* What you need to do: From the first line of the data below, copy each line up to the one containing "rubble('niche_rubble', lambda u_, v_, d: Vector((NICHE[0]", and include that line too.

* Dataset content:
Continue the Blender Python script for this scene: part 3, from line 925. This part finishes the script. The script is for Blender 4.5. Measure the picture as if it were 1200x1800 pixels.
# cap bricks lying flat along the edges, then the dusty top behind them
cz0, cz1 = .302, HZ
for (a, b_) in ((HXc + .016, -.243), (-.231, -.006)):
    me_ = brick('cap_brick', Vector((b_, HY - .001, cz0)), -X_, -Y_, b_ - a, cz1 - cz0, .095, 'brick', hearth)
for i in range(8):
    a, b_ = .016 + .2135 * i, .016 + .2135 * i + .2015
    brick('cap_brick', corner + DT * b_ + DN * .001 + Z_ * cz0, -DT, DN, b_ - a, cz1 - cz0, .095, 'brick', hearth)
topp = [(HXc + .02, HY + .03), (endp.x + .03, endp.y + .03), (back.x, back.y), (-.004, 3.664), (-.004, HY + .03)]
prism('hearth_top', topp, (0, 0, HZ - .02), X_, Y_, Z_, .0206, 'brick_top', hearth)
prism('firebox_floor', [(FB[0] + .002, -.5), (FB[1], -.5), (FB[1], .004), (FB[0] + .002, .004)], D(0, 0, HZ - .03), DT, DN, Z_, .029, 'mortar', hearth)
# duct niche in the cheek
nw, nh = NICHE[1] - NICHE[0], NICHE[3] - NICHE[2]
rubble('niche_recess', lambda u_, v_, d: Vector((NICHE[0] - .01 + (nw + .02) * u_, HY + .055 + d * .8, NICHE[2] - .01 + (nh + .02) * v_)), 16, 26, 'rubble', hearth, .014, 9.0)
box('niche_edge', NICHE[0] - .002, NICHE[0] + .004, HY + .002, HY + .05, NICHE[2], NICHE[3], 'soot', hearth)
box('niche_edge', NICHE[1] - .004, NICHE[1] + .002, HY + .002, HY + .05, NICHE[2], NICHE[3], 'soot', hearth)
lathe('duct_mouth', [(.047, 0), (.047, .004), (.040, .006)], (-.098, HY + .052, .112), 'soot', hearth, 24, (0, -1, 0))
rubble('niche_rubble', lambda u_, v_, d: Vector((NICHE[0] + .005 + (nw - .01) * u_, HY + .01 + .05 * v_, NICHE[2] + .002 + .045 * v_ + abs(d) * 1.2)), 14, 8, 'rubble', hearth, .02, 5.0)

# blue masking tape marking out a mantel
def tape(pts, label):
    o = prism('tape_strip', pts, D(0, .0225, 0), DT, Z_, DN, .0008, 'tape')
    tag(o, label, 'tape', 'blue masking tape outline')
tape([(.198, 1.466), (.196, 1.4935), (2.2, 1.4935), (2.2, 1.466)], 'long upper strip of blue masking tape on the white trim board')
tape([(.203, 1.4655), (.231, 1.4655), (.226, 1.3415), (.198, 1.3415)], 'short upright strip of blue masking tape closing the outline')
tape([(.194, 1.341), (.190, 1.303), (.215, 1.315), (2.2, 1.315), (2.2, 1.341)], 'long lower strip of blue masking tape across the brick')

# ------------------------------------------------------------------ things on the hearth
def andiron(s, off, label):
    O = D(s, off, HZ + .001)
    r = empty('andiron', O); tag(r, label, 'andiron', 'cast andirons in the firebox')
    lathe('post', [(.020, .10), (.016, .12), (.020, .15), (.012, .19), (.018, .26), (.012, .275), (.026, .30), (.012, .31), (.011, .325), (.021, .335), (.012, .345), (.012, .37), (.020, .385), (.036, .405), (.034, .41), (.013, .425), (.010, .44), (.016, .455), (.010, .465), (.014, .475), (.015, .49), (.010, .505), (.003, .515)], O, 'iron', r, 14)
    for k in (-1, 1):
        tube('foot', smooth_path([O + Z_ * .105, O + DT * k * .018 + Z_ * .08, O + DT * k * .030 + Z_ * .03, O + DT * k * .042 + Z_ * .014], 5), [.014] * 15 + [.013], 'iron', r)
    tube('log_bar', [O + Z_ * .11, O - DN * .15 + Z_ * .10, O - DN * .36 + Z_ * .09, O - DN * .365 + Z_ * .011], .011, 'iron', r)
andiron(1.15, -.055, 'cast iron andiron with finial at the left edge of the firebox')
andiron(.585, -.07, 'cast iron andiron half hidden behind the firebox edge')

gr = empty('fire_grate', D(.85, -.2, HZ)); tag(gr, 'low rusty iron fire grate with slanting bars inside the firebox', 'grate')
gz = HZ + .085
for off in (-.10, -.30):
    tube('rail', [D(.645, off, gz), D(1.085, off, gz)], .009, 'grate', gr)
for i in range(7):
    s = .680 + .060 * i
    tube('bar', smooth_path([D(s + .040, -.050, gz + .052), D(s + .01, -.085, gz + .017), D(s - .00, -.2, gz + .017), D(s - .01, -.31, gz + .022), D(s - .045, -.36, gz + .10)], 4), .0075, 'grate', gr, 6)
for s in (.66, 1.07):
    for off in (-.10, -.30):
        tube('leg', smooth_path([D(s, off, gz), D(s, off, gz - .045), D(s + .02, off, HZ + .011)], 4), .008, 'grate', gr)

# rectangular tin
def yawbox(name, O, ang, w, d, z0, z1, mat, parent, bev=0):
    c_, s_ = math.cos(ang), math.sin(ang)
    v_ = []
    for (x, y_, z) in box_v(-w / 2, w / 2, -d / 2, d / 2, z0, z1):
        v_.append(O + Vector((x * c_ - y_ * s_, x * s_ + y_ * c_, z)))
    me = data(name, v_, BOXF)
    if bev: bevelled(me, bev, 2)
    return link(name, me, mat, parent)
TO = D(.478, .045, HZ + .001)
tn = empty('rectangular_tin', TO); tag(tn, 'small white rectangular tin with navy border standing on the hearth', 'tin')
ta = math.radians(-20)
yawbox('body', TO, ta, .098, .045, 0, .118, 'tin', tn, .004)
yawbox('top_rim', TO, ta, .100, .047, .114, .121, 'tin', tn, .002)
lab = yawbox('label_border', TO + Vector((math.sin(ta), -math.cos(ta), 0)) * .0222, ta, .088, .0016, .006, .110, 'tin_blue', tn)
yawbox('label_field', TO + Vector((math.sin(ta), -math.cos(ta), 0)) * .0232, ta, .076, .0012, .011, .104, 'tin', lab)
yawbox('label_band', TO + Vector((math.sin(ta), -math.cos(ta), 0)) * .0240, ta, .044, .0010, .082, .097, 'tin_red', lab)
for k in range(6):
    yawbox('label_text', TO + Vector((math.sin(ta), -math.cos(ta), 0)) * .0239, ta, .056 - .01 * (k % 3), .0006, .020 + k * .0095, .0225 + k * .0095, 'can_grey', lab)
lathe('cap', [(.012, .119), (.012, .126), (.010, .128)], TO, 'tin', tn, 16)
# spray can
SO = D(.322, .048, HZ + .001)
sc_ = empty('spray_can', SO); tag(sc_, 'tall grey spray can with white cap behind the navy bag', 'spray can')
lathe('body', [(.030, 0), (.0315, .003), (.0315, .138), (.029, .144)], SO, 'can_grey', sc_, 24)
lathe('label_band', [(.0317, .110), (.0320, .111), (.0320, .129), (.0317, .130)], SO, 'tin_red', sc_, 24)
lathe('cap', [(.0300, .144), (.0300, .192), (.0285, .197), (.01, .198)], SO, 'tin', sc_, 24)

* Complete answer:
Continue the Blender Python script for this scene: part 3, from line 925. This part finishes the script. The script is for Blender 4.5. Measure the picture as if it were 1200x1800 pixels.
# cap bricks lying flat along the edges, then the dusty top behind them
cz0, cz1 = .302, HZ
for (a, b_) in ((HXc + .016, -.243), (-.231, -.006)):
    me_ = brick('cap_brick', Vector((b_, HY - .001, cz0)), -X_, -Y_, b_ - a, cz1 - cz0, .095, 'brick', hearth)
for i in range(8):
    a, b_ = .016 + .2135 * i, .016 + .2135 * i + .2015
    brick('cap_brick', corner + DT * b_ + DN * .001 + Z_ * cz0, -DT, DN, b_ - a, cz1 - cz0, .095, 'brick', hearth)
topp = [(HXc + .02, HY + .03), (endp.x + .03, endp.y + .03), (back.x, back.y), (-.004, 3.664), (-.004, HY + .03)]
prism('hearth_top', topp, (0, 0, HZ - .02), X_, Y_, Z_, .0206, 'brick_top', hearth)
prism('firebox_floor', [(FB[0] + .002, -.5), (FB[1], -.5), (FB[1], .004), (FB[0] + .002, .004)], D(0, 0, HZ - .03), DT, DN, Z_, .029, 'mortar', hearth)
# duct niche in the cheek
nw, nh = NICHE[1] - NICHE[0], NICHE[3] - NICHE[2]
rubble('niche_recess', lambda u_, v_, d: Vector((NICHE[0] - .01 + (nw + .02) * u_, HY + .055 + d * .8, NICHE[2] - .01 + (nh + .02) * v_)), 16, 26, 'rubble', hearth, .014, 9.0)
box('niche_edge', NICHE[0] - .002, NICHE[0] + .004, HY + .002, HY + .05, NICHE[2], NICHE[3], 'soot', hearth)
box('niche_edge', NICHE[1] - .004, NICHE[1] + .002, HY + .002, HY + .05, NICHE[2], NICHE[3], 'soot', hearth)
lathe('duct_mouth', [(.047, 0), (.047, .004), (.040, .006)], (-.098, HY + .052, .112), 'soot', hearth, 24, (0, -1, 0))
rubble('niche_rubble', lambda u_, v_, d: Vector((NICHE[0] + .005 + (nw - .01) * u_, HY + .01 + .05 * v_, NICHE[2] + .002 + .045 * v_ + abs(d) * 1.2)), 14, 8, 'rubble', hearth, .02, 5.0)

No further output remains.